Why is there not more tangible value in good corporate governance in shipping? It’s a question that many people think, but few dare to ask openly.

It is not that stronger standards of governance are not needed. Far from it. In fact, quite the reverse is true.

The litany of shipping industry hucksters who have spun inflated stories to gullible Wall Street punters with the enthusiastic backing of egotistical investment bankers tells its own story.

Objectively, it is unarguable that shipping companies — especially those who seek public investors — need higher and better-enforced governance standards.

'Governance abuses'

As Deutsche Bank analyst Amit Mehrotra told a conference panel on the subject last year: “There’s not one business in the world that has the corporate governance abuses that are present in shipping.”

Wells Fargo Securities' Michael Webber has waged a long campaign to highlight the issue with his corporate governance scorecard that ranks 56 US-listed shipping companies on the rigour of their standards.

Webber’s analysis has shown that outfits towards the top of his table see their share price outperform their rivals by a reasonable margin, both in the short term and the long term, while those at the bottom underperform.

But many may ask why the gap is not significantly larger?
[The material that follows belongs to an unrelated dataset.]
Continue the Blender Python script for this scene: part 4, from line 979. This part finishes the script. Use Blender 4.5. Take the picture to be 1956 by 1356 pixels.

That is, why are investors not committing more capital to companies that are, on objective measures, significantly better run?

It is an issue that goes to the heart of the story of Paddy Rodgers, who announced earlier this week he was stepping down as chief executive of tanker giant Euronav.

Top-quartile regular

Euronav has regularly featured in the top quartile of Webber’s governance scorecard, with Rodgers particularly proud of his strong commitment to high operating standards and safety. Euronav recently won inclusion in the Bloomberg Gender-Equality Index for the second year.

Rodgers was something of a groundbreaker as a professional executive manager hired to run a company, rather than a family member with a controlling stake in the business.

Although first appointed from the Saverys family business network — which had a founding stake in Euronav — he has long been an independent leader.

Now after nearly 20 years in the role, he says it is time for a change. Completing the acquisition of listed tanker rival Gener8 Maritime last summer was a drawn out and tiring project. And 20 years as chief executive is stretching good corporate governance to the limit.

You should choose a time when you want to go, not wait until someone else wants you to go

Paddy Rodgers

Highs and lows

Rodgers has led Euronav since 2000, seen it through the tanker crisis of 2011 and 2012, its New York initial public offering, and purchase of Maersk Tankers’ VLCCs. “You should choose a time when you want to go, not wait until someone else wants you to go,” he told TradeWinds this week.

There will be some who suspect he has jumped before being pushed. Euronav’s share price remains lacklustre — along with all its big tanker rivals, reflecting tough trading conditions buffeted by Opec cuts on one side and continued newbuildings on the other.

But everything is relative. Euronav remains a "buy" pick of many shipping analysts, it has nearly $700m of liquidity, less than 50% leverage, and a market capitalisation of more than most of its rivals combined. And 2020 could yet be a bumper year.

Mehrotra put it well this week: “We always respected him [Rodgers] as one of the best stewards of capital in the shipping industry.”

Shareholders want more

Yet still its shareholders have been pushing for more. They will hope that the Euronav board will bring in someone who shares Rodgers’ bold vision for growth with good risk management.

Rodgers' story does have its upside, however. Just hours after news broke of his intention to stand down, he received a first approach to become a non-executive director of another company. And that evening headhunters were buzzing around thrusting cards into his hand.

Rodgers may have quit Euronav, but we can be sure he will be back with the value of good corporate governance high on his agenda. The only question is where?